** TASK DIRECTIONS **
Reproduce, exactly and in full, only the lines below from the one containing "Write a Blender" through the one containing "return o + d*((y-o.y)/d.y)".

- - - - - - -

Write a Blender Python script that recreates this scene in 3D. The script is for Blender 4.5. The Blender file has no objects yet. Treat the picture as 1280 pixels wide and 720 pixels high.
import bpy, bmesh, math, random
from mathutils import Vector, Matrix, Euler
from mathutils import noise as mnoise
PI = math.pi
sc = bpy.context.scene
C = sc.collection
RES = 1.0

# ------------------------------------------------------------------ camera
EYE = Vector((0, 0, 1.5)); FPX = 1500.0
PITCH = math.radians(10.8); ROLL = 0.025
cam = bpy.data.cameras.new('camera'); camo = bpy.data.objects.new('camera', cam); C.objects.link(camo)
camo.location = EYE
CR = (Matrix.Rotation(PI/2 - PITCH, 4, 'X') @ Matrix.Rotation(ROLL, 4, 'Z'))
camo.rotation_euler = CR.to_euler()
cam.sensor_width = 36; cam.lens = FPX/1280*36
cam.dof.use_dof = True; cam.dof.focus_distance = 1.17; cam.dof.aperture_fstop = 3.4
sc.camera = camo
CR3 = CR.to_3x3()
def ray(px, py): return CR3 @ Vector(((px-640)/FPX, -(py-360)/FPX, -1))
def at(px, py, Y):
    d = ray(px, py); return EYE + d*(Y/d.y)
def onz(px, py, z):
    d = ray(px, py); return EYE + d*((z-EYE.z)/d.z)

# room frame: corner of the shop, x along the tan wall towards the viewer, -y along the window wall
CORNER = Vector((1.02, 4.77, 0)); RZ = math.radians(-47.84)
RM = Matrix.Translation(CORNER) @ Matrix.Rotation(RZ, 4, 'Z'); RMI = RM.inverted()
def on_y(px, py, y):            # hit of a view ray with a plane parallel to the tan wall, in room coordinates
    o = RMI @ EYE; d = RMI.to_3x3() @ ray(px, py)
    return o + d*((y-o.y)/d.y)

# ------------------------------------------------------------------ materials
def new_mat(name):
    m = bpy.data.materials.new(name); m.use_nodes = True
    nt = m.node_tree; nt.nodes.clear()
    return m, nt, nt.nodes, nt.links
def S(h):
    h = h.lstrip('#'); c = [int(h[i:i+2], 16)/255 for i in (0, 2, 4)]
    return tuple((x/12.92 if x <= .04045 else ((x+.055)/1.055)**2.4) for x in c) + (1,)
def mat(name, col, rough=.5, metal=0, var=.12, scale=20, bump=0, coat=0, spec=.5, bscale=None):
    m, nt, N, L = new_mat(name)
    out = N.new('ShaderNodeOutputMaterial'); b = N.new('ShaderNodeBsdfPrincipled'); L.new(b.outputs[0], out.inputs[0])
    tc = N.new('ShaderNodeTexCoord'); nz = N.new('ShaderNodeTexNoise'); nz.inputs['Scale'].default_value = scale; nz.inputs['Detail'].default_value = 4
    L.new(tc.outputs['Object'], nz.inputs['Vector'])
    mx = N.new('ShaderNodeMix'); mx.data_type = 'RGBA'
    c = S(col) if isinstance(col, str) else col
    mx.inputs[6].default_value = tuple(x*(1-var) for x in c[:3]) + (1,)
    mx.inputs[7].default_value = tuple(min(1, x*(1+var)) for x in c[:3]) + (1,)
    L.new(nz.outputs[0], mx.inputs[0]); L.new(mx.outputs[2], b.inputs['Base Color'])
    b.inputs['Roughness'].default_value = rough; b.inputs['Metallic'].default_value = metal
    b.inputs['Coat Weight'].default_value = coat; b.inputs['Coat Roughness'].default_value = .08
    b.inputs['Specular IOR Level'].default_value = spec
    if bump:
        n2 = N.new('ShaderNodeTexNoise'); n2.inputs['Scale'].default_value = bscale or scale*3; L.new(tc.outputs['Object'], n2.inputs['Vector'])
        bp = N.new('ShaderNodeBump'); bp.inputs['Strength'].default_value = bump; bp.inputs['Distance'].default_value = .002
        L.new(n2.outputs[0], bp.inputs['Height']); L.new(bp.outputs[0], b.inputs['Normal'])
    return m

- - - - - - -

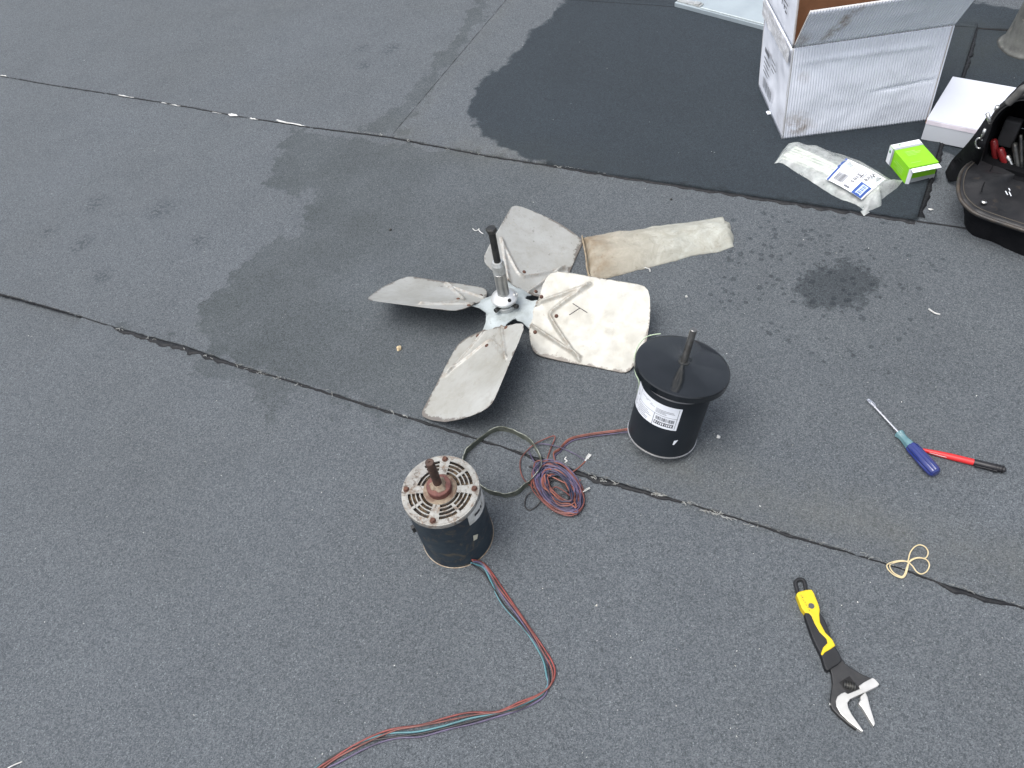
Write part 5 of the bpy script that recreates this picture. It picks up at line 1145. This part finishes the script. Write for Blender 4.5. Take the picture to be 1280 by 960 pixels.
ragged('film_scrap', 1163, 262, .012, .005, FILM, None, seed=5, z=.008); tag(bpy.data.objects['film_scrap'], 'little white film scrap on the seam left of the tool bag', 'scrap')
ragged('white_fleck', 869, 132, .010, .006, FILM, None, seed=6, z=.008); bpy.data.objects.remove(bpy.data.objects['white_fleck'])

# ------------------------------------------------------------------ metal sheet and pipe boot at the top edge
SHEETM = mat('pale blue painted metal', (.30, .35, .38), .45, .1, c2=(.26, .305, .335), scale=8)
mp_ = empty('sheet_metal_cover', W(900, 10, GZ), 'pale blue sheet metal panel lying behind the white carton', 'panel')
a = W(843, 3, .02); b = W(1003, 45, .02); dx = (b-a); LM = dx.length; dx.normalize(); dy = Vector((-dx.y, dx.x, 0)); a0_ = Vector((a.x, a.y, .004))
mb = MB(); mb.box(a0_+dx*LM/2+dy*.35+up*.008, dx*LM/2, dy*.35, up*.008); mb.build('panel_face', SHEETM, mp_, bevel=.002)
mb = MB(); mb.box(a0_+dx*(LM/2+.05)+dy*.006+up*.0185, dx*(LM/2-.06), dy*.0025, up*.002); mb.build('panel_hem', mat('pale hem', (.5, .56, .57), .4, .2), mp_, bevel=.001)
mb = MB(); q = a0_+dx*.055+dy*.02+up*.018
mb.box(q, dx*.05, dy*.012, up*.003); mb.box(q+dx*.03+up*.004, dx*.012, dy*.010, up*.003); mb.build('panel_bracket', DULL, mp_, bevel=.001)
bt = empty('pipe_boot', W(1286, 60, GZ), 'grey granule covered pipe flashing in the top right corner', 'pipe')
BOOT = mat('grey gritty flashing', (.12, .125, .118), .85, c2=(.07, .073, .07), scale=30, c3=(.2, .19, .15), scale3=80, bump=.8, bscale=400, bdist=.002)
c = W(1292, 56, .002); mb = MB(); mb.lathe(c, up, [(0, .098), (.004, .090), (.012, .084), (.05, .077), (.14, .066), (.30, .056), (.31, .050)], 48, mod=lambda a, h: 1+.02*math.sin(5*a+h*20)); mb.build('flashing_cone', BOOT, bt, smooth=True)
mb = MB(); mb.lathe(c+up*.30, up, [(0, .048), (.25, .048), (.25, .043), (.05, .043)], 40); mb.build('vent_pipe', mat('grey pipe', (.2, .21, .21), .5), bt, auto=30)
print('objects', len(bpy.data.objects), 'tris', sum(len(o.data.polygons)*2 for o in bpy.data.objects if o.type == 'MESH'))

- - - - - - -

** EXERCISE ANSWER **
Write a Blender Python script that recreates this scene in 3D. The script is for Blender 4.5. The Blender file has no objects yet. Treat the picture as 1280 pixels wide and 720 pixels high.
import bpy, bmesh, math, random
from mathutils import Vector, Matrix, Euler
from mathutils import noise as mnoise
PI = math.pi
sc = bpy.context.scene
C = sc.collection
RES = 1.0

# ------------------------------------------------------------------ camera
EYE = Vector((0, 0, 1.5)); FPX = 1500.0
PITCH = math.radians(10.8); ROLL = 0.025
cam = bpy.data.cameras.new('camera'); camo = bpy.data.objects.new('camera', cam); C.objects.link(camo)
camo.location = EYE
CR = (Matrix.Rotation(PI/2 - PITCH, 4, 'X') @ Matrix.Rotation(ROLL, 4, 'Z'))
camo.rotation_euler = CR.to_euler()
cam.sensor_width = 36; cam.lens = FPX/1280*36
cam.dof.use_dof = True; cam.dof.focus_distance = 1.17; cam.dof.aperture_fstop = 3.4
sc.camera = camo
CR3 = CR.to_3x3()
def ray(px, py): return CR3 @ Vector(((px-640)/FPX, -(py-360)/FPX, -1))
def at(px, py, Y):
    d = ray(px, py); return EYE + d*(Y/d.y)
def onz(px, py, z):
    d = ray(px, py); return EYE + d*((z-EYE.z)/d.z)

# room frame: corner of the shop, x along the tan wall towards the viewer, -y along the window wall
CORNER = Vector((1.02, 4.77, 0)); RZ = math.radians(-47.84)
RM = Matrix.Translation(CORNER) @ Matrix.Rotation(RZ, 4, 'Z'); RMI = RM.inverted()
def on_y(px, py, y):            # hit of a view ray with a plane parallel to the tan wall, in room coordinates
    o = RMI @ EYE; d = RMI.to_3x3() @ ray(px, py)
    return o + d*((y-o.y)/d.y)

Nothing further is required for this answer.